Islam in Berlin: Angst vor Radikalisierung

Etwa 30 Berliner Jugendliche sollen zum Kämpfen nach Syrien gegangen sein. Prävention und Hilfe für die Familien gebe es kaum, sagen Kritiker.

In Syrien sollen auch Berliner Jugendliche kämpfen. Bild: dpa

BERLIN taz | Auf etwa 30 Jugendliche und junge Erwachsene schätzt die Extremismusexpertin Claudia Dantschke die Zahl derjenigen Berliner, die bisher nach Syrien ausgereist seien, um sich dort radikalen Islamisten anzuschließen. „15 allein in diesem Jahr“, so Dantschke, die in dem Projekt Hayat des Berliner Zentrums für demokratische Kultur Familien sich radikalisierender junger Muslime berät. Ihre Schätzung beruht auf dieser Arbeit und Verfassungsschutzbeobachtungen.

Dabei handele es sich keineswegs nur um „ideologisch gefestigte Dschihadisten“, sondern auch um „verführte Jugendliche“, die im Internet, auf der Straße oder gar auf Schulhöfen angesprochen und nach und nach radikalisiert und dann rekrutiert würden, sagte Dantschke am Donnerstag auf einer Pressekonferenz der Neuköllner Vätergruppe des Psychologen Kazim Erdogan. Unter muslimischen Eltern mache sich zunehmend Angst vor diesem Phänomen breit, so Erdogan: „Die Familien brauchen Hilfe und Unterstützung dabei, damit umzugehen.“

Hilflos sei meist die Reaktion der Eltern, wenn sich Söhne oder Töchter radikalisierten, und aus dieser Hilflosigkeit heraus dann autoritär. „Das verstärkt aber die Radikalisierungstendenzen dann oft eher noch“, sagte Dantschke. Anfällig für die Rekrutierungsversuche Radikaler seien dabei „kaum solche Jugendliche, die aus stabilen muslimischen Familien mit gefestigtem religiösen Wissen“ kämen, so die Expertin, sondern oft Konvertiten oder „Re-Islamisierte“, wie Dantschke sie nennt: etwa Kinder getrennter bikultureller Elternpaare, bei denen der muslimische Vater abwesend war.

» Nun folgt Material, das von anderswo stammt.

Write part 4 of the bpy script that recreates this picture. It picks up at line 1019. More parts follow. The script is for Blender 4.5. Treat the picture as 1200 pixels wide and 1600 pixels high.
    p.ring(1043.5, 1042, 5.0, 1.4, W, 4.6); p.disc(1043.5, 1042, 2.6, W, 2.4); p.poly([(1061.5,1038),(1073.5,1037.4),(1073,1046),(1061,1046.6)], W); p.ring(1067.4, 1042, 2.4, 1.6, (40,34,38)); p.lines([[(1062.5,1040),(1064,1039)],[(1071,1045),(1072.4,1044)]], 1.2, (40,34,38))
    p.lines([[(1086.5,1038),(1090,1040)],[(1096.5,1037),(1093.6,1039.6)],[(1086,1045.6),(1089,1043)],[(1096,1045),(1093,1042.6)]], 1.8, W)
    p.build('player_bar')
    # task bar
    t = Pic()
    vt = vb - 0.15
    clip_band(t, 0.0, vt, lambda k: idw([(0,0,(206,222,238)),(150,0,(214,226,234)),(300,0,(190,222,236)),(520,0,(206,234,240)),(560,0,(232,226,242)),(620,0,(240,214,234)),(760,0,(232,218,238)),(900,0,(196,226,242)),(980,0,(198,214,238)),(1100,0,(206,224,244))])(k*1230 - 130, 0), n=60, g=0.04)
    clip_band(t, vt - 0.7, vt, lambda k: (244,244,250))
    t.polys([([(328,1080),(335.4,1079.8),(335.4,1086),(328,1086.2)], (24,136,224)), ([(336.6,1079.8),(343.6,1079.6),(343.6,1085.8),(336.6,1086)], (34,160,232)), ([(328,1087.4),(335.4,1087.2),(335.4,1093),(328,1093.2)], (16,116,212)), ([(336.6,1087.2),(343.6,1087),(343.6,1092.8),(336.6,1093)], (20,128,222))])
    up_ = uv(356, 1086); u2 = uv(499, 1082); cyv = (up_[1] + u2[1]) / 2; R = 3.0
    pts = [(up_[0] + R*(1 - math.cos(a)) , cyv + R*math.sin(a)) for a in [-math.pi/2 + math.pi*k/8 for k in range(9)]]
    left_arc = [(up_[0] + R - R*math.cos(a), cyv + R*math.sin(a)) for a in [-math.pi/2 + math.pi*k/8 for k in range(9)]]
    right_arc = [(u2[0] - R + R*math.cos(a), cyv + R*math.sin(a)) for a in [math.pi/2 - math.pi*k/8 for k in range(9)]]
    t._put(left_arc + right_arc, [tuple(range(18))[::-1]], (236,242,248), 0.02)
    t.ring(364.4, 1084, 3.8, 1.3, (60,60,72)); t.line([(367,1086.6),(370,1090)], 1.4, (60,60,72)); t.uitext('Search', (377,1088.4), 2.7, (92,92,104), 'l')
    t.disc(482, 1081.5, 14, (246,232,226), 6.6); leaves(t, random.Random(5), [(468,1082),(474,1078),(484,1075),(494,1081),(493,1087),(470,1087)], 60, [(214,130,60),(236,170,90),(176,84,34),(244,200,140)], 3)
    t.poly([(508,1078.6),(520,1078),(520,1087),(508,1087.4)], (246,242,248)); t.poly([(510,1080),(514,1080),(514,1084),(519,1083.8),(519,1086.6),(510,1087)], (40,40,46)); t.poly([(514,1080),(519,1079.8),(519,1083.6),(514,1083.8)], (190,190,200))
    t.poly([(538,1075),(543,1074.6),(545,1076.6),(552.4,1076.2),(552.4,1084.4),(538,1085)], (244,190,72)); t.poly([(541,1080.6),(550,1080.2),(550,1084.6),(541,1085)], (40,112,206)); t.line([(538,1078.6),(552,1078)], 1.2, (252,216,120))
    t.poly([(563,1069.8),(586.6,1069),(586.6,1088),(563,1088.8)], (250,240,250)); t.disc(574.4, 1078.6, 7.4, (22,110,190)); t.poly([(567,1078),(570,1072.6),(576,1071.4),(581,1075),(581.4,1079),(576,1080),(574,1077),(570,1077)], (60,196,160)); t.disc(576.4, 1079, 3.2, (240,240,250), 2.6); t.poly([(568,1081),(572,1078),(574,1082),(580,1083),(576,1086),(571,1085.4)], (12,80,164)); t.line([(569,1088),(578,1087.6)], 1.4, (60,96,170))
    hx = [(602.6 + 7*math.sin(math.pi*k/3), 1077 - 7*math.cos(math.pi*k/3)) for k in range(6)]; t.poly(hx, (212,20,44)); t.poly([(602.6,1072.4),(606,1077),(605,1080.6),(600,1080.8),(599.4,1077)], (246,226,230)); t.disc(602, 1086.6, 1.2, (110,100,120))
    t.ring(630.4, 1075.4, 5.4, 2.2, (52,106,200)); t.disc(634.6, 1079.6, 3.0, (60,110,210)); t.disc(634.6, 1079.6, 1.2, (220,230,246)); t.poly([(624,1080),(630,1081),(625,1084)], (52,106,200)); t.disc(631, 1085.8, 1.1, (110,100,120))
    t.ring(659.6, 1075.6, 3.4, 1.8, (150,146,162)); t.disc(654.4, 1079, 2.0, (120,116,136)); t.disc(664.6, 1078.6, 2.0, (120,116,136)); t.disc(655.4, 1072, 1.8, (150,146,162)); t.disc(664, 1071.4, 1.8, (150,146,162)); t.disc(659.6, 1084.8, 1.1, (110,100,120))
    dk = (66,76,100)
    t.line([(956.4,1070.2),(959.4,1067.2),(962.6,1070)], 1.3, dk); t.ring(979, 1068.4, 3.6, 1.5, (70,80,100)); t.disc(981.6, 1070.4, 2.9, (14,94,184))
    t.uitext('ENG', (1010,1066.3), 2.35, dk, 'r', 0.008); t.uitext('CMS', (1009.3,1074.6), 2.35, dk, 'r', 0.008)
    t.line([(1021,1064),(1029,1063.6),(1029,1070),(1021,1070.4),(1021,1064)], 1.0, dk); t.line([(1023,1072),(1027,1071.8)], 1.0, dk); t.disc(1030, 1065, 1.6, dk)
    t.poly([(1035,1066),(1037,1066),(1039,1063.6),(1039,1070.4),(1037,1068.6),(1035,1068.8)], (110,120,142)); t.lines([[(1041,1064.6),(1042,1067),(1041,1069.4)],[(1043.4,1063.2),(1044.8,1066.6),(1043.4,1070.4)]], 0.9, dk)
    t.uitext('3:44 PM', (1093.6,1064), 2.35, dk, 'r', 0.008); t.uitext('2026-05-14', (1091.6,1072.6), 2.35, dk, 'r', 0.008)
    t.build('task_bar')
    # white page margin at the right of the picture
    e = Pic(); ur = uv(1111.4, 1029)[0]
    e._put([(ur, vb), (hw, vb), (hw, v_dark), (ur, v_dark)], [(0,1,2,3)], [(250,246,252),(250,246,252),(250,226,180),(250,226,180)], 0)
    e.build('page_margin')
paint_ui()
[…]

Oft sei der Hintergrund eine schwierige Familiensituation, gepaart mit dem Scheitern der Jugendlichen in Schule oder Ausbildung: „Versager“, denen die Rekrutierer einredeten, sie könnten Helden werden, so Erdogan – „und eine ähnliche Struktur, wie wir sie auch bei jungen Rechtsextremisten haben“, so Dantschke.

Mit der Pressekonferenz wollen beide darauf aufmerksam machen, dass es an Prävention und Hilfe fehlt: nicht nur für betroffene oder besorgte Familien, sondern auch, um Jugendliche zu immunisieren gegen die Anwerbeversuche, die weniger über offizielle Moscheen als über Netzwerke wie Facebook und Youtube stattfänden. Dort wirbt etwa der ehemalige Berliner Rapper Deso Dogg unter seinem heutigen „Kampfnamen“ Abu Talha per Video direkt aus Syrien um Berliner Jugendliche.

„Informationsveranstaltungen für Eltern“ plant Erdogan deshalb mit seiner Vätergruppe. Dantschke empfiehlt Schulen als „idealen Raum für Prävention“. Gerade dort liefen allerdings derzeit Finanzierungen für entsprechende Projekte aus Bundesmitteln aus.